I can't use cFIREsim, cause our portfolio is mostly real estate. But I'd estimate my chances are just north of 50% of not needing more paid work?
I'm surprised your estimate is that low. Didn't you say you continue to have a positive savings rate in retirement? Is it because you expect your expenses to go up (presumably it's not because you expect your rental income to go down)?
Well... it's really hard to get an accurate estimate. So I fluctuate between "we never have to work for money again!" and "we'll definitely have to go back at some point." My 50/50 estimate is approximately how much time I spend in each stage. ;)
I do expect my expenses to go up, but only to the level I projected pre-FIREing. We're way below that right now, and if we stayed at this low level forever, we'd have no problems whatsoever. But I don't necessarily expect them to rise past what I had projected (aka pulled out of nowhere).
It's more that I think my SWR is lower than my ROI. So while I think we can get along just fine on cash flow for decades(?), we could still hit ER failure. With my type of income, over time it could fall in real terms if expenses outpace inflation and/or rents underperform inflation.
So we do have a positive savings rate, for now. But that's not even enough to guarantee having "enough."
For example, i someone had 1MM and wanted to spend in line with the 4% rule, and had a higher ROI than that 4%, so they had a positive savings rate, and a flat inflation rate, but it was higher than their savings rate, they'd run out of money, even with a positive savings rate.
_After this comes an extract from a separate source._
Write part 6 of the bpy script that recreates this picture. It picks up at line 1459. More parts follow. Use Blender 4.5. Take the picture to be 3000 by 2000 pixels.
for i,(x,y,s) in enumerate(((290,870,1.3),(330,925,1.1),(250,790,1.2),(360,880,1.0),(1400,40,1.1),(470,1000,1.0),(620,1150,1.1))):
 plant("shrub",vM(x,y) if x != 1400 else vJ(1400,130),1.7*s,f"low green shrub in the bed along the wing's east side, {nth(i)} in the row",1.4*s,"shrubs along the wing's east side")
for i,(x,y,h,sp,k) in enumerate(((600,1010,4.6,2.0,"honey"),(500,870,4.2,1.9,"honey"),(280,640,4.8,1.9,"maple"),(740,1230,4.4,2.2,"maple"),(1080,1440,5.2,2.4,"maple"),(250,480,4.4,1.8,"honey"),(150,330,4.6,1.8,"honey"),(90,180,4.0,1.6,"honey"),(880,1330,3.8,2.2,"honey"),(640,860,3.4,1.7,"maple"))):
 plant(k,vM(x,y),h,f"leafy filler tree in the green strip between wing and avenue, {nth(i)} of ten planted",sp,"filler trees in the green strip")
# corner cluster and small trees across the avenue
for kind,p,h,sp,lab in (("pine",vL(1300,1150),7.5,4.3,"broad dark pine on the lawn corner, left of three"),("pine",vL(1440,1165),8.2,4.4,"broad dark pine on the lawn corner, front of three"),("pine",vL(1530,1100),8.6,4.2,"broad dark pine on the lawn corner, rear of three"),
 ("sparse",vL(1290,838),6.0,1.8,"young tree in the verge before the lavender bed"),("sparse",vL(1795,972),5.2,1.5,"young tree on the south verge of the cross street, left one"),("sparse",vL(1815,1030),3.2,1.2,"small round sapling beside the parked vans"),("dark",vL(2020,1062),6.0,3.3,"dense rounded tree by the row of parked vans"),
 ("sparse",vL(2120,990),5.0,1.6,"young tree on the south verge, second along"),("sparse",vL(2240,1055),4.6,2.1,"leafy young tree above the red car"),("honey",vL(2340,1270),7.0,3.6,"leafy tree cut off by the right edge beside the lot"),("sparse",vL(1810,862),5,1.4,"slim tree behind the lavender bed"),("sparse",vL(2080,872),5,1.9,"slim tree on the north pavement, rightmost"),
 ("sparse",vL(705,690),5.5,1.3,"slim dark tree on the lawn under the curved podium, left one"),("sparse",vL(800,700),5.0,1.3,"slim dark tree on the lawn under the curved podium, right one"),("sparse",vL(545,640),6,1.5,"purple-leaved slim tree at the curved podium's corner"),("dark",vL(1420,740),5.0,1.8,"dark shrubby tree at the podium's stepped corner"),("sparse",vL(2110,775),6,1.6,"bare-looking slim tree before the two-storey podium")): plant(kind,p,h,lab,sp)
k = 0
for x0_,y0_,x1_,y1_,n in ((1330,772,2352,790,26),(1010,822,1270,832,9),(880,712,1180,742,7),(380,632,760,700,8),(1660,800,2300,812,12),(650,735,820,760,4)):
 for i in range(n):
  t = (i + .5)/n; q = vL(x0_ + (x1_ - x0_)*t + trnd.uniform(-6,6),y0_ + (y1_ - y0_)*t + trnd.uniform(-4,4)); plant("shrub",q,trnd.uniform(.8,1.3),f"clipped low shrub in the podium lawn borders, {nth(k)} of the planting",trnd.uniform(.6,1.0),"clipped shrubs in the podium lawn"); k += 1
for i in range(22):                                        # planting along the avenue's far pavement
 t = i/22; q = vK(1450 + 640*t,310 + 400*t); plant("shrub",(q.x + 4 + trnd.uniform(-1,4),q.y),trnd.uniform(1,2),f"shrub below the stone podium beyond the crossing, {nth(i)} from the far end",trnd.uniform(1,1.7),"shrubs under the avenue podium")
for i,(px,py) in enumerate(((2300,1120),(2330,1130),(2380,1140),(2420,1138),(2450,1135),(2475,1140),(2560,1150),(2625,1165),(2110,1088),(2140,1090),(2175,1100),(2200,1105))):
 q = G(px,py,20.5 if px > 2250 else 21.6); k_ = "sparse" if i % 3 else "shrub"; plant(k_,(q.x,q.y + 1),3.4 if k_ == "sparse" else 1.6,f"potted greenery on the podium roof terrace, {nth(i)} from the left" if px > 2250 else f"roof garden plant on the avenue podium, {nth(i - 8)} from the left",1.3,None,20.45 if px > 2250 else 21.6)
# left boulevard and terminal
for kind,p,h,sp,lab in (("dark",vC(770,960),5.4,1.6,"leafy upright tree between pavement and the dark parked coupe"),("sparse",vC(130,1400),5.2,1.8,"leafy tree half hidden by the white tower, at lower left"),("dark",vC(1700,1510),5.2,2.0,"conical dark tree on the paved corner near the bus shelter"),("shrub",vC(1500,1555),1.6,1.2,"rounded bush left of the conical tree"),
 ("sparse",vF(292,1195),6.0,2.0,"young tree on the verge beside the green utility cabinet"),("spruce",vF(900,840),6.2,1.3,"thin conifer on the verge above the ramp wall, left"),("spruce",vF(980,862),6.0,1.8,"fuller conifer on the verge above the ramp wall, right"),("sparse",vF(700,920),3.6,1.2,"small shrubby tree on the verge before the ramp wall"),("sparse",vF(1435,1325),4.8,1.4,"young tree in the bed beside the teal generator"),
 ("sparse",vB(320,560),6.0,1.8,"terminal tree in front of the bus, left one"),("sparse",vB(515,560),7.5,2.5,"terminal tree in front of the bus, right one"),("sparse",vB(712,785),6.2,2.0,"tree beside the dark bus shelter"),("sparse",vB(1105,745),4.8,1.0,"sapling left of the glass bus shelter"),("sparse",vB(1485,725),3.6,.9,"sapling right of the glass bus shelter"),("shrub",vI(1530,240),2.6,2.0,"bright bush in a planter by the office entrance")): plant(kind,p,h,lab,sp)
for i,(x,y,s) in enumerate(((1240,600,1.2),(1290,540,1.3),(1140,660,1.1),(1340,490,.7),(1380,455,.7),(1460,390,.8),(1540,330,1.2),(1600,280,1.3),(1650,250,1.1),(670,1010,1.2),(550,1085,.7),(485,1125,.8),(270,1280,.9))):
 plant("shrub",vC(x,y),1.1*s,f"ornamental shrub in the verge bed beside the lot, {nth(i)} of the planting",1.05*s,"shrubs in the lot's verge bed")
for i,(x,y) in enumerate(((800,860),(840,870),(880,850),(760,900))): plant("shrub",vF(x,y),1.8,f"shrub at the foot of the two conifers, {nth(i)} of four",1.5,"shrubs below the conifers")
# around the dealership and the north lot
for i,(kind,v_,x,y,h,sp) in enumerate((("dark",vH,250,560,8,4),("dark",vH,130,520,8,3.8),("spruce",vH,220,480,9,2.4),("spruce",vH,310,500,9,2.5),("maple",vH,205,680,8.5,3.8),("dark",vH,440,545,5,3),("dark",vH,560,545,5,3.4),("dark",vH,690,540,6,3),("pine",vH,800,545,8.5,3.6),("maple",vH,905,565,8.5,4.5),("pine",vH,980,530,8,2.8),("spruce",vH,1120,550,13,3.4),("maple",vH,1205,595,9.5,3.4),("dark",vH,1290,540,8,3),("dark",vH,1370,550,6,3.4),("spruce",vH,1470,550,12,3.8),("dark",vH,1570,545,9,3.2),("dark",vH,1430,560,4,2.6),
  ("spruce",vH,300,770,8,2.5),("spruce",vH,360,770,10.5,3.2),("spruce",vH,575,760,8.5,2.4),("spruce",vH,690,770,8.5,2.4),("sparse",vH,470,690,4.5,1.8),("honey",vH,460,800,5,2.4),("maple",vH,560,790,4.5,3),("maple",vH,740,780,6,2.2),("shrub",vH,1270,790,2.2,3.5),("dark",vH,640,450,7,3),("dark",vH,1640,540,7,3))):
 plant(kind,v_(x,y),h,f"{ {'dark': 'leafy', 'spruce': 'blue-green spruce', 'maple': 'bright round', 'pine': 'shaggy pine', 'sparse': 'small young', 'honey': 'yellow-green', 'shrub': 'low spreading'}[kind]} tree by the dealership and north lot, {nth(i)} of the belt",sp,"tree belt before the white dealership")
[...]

Hypothetical: Person has 1MM, is invested in a one-year CD that paid 5% (and had access to this investment forever, in this hypothetical), and they spent 4% (40k), and reinvest 1% of it (10k), with a 3% inflation rate, the first year they'd spend 40k, reinvest 10k. The next year, at 3% inflation, they'd spend 41200 (an extra 1.2k over the year before), but they'd have only generated an extra $500 (5% return on the extra 10k invested). Their expenses are growing faster than their reinvestments.
Eventually the amount they withdraw (the initial 40k, but adjusted up for inflation) will be higher than the interest generated, so they won't be reinvesting any anymore. This happens in year 11. They then have a negative savings rate, and start eating into principal to maintain their lifestyle. At the end of year 18, their portfolio has fallen back below it's original 1MM.
After 30 years, they'd have about half their initial starting capital (~500k), and only generating ~30k (with their expenses being ~94k annually at that point). By year 37, they're out of money.
This is someone with a guaranteed investment return of 5% and a positive savings rate of 20% (1% of their 5% return), and they ran out of money after less than 40 years!
Now, obviously they only had a real positive return of ~1.94% (5% nominal, 3% inflation) and were withdrawing 4%, so we can see disaster coming when we understand real return. But you can easily see why someone who says "
I have a withdrawal rate less than my ROI, and a 20% savings rate!" would think they're in good shape, even though they're headed for disaster.
This is the situation I'm in. My ROI on my rentals (just my cash on cash return, not counting appreciation and principal paydown) is much higher than my "WR" (aka spending amount). Due to this, I have a positive savings rate.
Yet my "WR" may still be too high, and I may still be heading for portfolio failure. I don't know. But it is an added risk, if expenses outpace inflation or rents underperform inflation. Then I could have a real return, like our doomed investor, of less than my spending rate, all while having a positive savings rate, and not even know it.
That is my bigger worry. Not my expenses increasing, or my portfolio not putting out enough cash flow to support me over the next decade or two. It's multiple decades down the line--will I have reinvested enough, along the way, to avoid that scenario?